Show all lines from the listing below that contain "pixels".

+++++

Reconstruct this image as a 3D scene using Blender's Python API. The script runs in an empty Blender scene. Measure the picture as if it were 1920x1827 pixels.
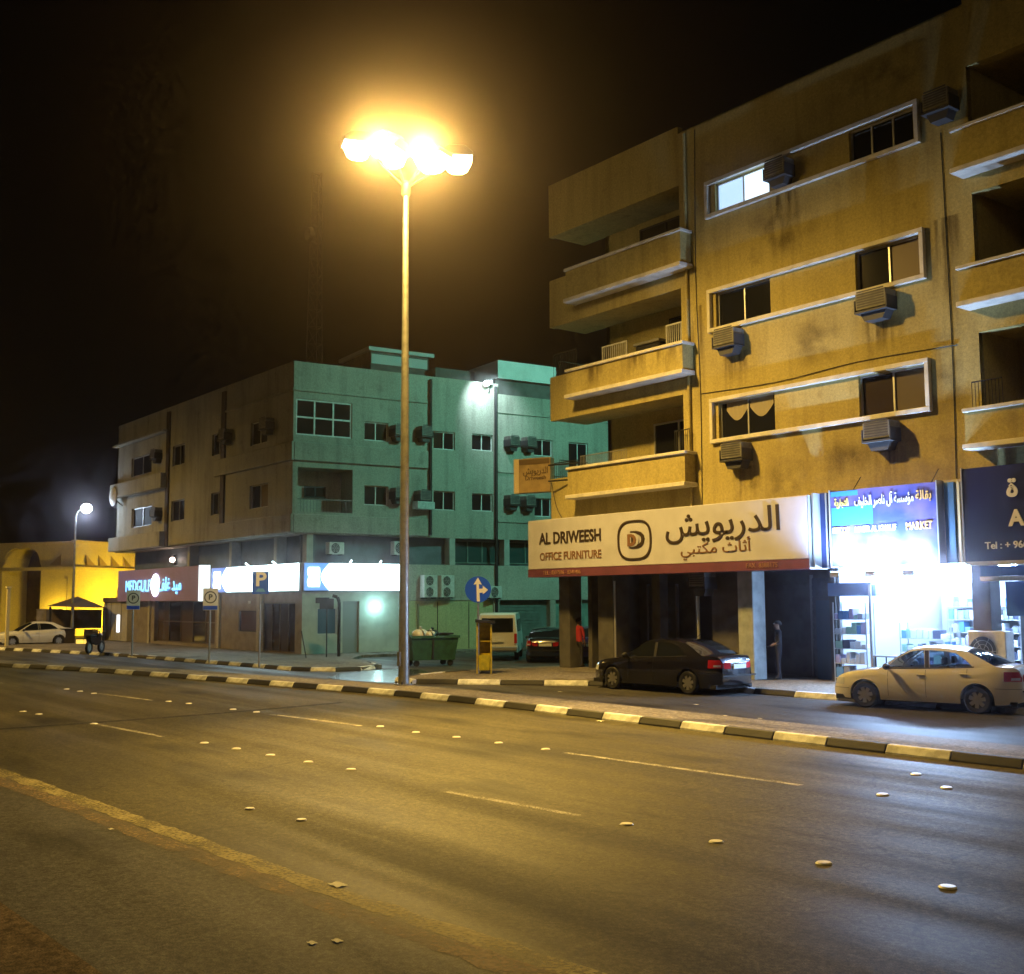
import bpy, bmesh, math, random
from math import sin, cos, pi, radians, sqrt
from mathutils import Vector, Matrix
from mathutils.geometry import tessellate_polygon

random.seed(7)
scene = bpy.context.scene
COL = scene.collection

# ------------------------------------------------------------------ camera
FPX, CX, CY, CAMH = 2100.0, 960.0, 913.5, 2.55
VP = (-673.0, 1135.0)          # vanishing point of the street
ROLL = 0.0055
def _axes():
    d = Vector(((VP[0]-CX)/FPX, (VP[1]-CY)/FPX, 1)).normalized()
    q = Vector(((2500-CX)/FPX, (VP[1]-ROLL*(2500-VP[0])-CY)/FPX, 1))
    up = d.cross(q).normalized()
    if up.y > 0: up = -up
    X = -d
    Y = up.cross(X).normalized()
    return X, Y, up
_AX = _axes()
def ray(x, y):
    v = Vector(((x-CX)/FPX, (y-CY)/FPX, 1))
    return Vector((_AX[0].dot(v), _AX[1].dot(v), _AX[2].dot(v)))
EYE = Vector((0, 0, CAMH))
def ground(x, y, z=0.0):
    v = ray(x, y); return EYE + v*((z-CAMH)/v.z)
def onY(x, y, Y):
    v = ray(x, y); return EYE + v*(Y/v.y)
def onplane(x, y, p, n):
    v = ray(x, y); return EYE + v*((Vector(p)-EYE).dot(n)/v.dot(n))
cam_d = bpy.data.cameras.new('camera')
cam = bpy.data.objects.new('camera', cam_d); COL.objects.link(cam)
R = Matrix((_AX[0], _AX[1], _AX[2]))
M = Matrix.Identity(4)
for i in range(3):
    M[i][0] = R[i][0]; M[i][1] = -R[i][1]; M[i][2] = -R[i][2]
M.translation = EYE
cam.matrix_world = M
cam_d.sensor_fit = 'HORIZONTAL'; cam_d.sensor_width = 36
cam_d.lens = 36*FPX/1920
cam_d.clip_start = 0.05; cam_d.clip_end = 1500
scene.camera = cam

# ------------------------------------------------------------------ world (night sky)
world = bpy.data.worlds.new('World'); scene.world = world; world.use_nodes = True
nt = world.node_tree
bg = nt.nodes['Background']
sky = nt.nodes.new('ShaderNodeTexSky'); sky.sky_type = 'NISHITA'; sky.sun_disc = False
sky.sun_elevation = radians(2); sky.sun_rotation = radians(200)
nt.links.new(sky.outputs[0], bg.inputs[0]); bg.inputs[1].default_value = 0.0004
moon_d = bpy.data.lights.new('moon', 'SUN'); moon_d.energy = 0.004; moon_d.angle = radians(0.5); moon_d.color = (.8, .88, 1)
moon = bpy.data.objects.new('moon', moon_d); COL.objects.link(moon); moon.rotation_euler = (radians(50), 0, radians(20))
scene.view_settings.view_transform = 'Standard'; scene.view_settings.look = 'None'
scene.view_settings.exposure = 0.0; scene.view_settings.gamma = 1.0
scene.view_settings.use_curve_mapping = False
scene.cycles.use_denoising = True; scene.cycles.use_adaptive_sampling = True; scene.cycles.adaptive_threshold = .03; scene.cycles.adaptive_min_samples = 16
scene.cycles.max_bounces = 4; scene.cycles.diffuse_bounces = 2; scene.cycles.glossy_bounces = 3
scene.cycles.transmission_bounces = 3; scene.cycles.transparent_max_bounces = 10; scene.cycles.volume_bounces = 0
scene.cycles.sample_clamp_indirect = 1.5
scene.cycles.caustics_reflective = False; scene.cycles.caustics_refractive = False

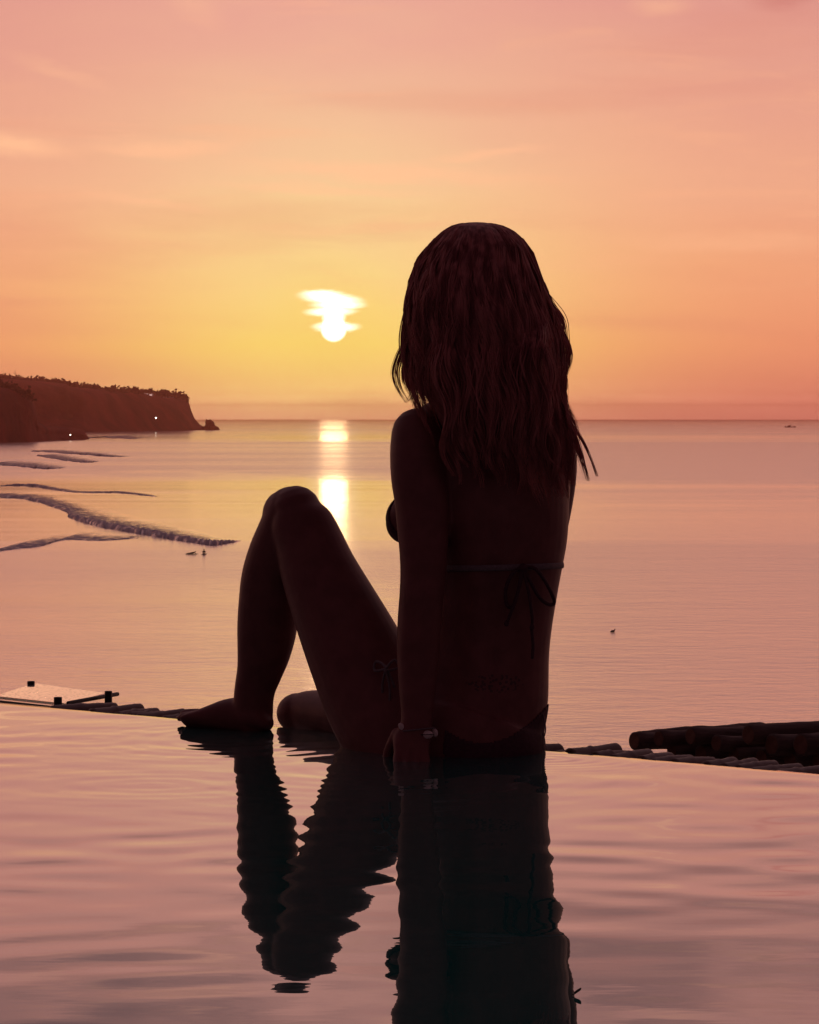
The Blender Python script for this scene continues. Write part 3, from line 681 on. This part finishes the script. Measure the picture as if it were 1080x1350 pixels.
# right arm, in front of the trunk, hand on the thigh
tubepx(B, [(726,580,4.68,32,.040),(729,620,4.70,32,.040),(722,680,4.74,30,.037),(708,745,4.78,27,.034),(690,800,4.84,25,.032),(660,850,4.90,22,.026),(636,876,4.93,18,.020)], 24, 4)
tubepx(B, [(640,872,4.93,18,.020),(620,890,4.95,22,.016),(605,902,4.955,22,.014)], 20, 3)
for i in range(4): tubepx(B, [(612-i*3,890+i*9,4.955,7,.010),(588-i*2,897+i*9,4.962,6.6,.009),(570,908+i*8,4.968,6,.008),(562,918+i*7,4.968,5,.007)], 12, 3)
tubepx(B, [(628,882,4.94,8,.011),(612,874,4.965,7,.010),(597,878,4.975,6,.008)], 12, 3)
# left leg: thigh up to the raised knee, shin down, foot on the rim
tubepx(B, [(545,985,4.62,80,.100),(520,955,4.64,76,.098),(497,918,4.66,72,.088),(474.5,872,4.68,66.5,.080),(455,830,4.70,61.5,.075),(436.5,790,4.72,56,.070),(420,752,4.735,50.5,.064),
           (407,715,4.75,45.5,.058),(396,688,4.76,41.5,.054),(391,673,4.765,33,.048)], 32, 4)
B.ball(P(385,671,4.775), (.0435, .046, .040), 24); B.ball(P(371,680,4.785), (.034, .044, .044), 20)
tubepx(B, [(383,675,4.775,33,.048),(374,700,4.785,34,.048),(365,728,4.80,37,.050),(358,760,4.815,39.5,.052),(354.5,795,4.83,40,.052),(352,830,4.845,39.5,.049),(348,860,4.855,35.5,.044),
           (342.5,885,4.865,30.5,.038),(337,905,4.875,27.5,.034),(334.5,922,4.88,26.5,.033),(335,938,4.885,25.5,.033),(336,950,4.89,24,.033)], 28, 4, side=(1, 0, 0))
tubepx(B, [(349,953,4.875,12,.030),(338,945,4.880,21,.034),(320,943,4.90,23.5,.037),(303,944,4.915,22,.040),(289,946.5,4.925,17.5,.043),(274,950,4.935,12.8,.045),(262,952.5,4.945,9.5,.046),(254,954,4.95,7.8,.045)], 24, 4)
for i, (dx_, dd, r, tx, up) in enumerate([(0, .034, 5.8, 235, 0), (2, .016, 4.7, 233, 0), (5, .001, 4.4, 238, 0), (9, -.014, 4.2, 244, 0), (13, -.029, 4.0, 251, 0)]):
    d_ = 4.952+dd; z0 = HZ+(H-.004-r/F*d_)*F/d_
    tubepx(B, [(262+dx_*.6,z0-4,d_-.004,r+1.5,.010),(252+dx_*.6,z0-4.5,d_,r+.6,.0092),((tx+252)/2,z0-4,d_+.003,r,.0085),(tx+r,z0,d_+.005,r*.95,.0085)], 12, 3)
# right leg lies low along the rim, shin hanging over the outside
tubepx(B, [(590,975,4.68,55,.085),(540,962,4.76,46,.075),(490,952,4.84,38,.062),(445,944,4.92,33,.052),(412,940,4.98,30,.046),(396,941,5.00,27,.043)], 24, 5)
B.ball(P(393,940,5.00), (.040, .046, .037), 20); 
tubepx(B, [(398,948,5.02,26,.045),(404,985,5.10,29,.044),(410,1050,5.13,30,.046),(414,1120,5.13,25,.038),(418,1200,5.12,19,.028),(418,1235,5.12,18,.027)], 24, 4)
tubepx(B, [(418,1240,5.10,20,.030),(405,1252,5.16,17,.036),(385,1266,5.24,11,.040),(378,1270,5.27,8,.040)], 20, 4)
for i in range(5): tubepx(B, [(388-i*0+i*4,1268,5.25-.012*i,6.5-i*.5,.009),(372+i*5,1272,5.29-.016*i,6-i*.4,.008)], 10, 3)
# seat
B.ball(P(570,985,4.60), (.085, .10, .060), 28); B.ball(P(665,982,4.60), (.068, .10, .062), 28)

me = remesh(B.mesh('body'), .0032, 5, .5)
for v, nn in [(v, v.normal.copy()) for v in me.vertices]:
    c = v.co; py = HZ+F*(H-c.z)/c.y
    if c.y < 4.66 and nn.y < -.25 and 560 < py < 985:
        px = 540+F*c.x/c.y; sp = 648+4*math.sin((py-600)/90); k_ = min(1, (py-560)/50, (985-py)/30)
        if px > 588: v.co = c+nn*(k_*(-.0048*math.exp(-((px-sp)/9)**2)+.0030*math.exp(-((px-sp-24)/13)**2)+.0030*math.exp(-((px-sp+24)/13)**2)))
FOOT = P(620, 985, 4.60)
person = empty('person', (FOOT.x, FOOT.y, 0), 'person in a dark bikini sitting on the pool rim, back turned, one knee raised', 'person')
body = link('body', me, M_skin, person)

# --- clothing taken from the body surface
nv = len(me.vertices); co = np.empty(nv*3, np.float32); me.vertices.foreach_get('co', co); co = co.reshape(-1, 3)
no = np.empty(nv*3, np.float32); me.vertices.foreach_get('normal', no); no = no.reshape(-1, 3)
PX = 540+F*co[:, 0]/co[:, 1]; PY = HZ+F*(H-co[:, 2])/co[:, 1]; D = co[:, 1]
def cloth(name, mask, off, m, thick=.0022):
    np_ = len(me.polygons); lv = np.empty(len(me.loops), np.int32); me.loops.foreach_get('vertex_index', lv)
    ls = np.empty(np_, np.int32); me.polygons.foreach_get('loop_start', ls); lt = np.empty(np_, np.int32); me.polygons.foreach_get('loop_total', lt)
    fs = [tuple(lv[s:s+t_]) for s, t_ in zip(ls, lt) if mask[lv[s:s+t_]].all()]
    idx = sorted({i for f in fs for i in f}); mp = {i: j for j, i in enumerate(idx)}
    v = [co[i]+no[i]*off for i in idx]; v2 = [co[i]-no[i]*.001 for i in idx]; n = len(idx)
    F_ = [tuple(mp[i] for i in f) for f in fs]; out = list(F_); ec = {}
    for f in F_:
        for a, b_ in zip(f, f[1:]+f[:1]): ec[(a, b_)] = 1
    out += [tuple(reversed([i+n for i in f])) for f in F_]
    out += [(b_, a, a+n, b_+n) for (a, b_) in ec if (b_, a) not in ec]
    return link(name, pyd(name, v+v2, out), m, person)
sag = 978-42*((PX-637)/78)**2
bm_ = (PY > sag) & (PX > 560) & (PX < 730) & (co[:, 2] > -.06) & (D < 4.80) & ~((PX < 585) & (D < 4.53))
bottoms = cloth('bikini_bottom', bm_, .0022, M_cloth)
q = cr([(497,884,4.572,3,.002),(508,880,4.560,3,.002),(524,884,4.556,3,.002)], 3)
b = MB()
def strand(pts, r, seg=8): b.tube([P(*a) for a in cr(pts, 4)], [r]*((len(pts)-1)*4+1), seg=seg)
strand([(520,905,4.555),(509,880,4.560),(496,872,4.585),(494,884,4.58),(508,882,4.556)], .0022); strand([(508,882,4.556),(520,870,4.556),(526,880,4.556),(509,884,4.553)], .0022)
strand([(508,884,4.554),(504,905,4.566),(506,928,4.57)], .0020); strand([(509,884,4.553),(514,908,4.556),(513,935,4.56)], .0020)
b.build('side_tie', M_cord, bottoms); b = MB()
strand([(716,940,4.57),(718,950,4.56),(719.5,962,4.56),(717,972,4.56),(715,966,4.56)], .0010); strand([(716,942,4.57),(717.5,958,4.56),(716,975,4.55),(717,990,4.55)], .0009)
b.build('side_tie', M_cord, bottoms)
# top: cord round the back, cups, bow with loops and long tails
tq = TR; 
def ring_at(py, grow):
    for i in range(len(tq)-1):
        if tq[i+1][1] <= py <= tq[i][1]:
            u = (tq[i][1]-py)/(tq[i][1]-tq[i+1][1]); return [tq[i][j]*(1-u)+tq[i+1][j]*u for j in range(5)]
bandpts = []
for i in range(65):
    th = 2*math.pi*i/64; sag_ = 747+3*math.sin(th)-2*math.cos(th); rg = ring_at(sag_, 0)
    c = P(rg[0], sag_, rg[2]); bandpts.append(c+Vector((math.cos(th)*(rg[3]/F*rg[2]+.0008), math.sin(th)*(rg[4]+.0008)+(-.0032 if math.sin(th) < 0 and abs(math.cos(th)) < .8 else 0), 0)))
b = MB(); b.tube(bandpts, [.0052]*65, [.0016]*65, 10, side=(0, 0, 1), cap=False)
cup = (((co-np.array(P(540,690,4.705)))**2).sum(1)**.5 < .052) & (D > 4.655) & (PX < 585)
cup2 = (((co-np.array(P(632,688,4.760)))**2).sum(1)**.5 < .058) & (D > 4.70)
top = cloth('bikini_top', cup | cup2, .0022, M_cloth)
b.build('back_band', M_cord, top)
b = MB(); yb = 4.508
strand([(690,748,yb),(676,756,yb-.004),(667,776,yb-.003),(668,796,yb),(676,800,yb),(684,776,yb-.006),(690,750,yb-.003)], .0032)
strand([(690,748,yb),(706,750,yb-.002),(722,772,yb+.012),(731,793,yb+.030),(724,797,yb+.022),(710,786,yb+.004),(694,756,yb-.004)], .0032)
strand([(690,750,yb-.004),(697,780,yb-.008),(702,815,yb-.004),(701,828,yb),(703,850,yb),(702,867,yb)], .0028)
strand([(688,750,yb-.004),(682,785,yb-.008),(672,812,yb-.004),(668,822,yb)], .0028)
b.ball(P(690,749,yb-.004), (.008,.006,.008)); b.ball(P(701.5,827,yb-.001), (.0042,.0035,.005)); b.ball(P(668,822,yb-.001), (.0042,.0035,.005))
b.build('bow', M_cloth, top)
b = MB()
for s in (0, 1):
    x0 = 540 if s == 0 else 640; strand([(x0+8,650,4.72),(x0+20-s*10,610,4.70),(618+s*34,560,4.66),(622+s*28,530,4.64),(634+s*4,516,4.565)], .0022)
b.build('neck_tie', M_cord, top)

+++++

Expected answer
Reconstruct this image as a 3D scene using Blender's Python API. The script runs in an empty Blender scene. Measure the picture as if it were 1920x1827 pixels.
The Blender Python script for this scene continues. Write part 3, from line 681 on. This part finishes the script. Measure the picture as if it were 1080x1350 pixels.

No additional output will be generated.